--- Start SUPPLIED DATA ---

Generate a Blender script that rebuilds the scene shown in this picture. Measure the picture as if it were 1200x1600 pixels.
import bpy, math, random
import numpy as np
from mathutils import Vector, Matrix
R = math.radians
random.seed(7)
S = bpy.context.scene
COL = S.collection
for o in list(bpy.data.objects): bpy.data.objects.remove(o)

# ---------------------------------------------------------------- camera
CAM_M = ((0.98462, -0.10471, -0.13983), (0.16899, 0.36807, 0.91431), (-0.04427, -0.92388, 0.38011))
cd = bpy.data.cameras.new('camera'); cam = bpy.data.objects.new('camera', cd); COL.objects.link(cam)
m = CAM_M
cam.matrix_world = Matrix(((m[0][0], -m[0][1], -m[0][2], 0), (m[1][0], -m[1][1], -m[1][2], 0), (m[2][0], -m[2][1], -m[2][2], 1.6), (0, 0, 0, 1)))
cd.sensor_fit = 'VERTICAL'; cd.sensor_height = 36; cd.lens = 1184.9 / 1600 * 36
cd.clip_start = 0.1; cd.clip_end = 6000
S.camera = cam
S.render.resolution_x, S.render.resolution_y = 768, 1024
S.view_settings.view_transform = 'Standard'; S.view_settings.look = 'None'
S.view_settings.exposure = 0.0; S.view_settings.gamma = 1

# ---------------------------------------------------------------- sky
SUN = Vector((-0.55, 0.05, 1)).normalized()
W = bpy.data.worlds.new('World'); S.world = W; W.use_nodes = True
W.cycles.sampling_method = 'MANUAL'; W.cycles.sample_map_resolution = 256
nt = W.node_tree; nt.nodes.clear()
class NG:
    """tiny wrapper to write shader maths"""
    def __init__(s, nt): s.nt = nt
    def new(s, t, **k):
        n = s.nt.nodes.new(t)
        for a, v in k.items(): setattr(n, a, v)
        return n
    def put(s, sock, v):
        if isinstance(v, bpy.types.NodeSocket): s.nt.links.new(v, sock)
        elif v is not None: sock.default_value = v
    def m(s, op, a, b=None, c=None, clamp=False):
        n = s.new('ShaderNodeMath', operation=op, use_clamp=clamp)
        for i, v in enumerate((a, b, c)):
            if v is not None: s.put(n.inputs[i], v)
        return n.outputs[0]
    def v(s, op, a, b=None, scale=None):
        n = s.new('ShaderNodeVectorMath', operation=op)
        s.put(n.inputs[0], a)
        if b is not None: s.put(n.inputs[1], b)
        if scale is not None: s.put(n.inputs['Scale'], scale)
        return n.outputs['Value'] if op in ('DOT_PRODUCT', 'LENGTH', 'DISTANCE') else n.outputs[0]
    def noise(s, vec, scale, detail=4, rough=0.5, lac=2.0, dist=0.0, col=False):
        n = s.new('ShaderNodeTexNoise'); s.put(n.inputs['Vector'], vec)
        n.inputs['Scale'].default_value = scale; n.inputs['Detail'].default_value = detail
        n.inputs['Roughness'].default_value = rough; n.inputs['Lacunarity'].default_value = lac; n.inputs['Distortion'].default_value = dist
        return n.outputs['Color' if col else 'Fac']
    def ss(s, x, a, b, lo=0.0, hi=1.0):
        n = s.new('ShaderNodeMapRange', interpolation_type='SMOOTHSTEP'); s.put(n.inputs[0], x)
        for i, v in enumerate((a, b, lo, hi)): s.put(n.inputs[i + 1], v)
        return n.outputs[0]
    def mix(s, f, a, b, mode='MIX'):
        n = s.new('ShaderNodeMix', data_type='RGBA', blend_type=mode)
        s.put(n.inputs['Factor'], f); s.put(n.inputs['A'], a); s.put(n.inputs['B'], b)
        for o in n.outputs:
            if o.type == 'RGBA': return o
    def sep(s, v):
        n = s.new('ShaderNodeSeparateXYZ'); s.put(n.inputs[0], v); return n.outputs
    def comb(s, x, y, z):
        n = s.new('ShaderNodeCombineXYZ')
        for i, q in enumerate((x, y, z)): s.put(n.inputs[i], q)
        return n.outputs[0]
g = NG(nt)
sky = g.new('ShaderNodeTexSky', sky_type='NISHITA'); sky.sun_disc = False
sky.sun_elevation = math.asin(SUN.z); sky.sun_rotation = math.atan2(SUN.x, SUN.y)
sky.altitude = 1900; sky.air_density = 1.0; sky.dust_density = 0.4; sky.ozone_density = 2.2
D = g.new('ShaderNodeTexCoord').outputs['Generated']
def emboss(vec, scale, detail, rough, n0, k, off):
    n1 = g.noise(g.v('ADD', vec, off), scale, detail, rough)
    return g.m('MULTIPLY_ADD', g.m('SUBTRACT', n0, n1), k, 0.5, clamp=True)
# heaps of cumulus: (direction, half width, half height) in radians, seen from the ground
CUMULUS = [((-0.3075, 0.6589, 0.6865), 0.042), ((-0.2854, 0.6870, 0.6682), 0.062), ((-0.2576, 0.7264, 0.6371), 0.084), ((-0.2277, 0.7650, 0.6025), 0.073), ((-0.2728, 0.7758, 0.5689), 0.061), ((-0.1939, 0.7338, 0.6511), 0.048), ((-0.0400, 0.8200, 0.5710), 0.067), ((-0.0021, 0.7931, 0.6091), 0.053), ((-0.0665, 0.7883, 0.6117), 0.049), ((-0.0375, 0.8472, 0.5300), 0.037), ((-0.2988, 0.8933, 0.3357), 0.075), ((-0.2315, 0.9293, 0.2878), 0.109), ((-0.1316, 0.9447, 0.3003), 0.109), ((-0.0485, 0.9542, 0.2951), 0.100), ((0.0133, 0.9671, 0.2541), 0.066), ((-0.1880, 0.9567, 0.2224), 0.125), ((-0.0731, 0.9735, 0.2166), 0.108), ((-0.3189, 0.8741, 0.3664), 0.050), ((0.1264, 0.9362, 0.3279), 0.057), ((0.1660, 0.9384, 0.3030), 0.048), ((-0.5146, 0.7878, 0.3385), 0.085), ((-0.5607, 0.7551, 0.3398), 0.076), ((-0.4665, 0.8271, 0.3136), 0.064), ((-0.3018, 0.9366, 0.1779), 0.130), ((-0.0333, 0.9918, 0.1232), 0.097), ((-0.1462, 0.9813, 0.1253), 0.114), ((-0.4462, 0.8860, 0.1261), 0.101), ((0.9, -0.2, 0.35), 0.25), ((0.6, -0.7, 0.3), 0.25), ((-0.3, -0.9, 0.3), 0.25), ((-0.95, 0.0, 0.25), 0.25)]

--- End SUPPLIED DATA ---

From the top of the listing above, restate each line word for word up to and including the line with "S.view_settings.exposure = 0.0;"; add nothing else.

**EXERCISE RESULT:**
Generate a Blender script that rebuilds the scene shown in this picture. Measure the picture as if it were 1200x1600 pixels.
import bpy, math, random
import numpy as np
from mathutils import Vector, Matrix
R = math.radians
random.seed(7)
S = bpy.context.scene
COL = S.collection
for o in list(bpy.data.objects): bpy.data.objects.remove(o)

# ---------------------------------------------------------------- camera
CAM_M = ((0.98462, -0.10471, -0.13983), (0.16899, 0.36807, 0.91431), (-0.04427, -0.92388, 0.38011))
cd = bpy.data.cameras.new('camera'); cam = bpy.data.objects.new('camera', cd); COL.objects.link(cam)
m = CAM_M
cam.matrix_world = Matrix(((m[0][0], -m[0][1], -m[0][2], 0), (m[1][0], -m[1][1], -m[1][2], 0), (m[2][0], -m[2][1], -m[2][2], 1.6), (0, 0, 0, 1)))
cd.sensor_fit = 'VERTICAL'; cd.sensor_height = 36; cd.lens = 1184.9 / 1600 * 36
cd.clip_start = 0.1; cd.clip_end = 6000
S.camera = cam
S.render.resolution_x, S.render.resolution_y = 768, 1024
S.view_settings.view_transform = 'Standard'; S.view_settings.look = 'None'
S.view_settings.exposure = 0.0; S.view_settings.gamma = 1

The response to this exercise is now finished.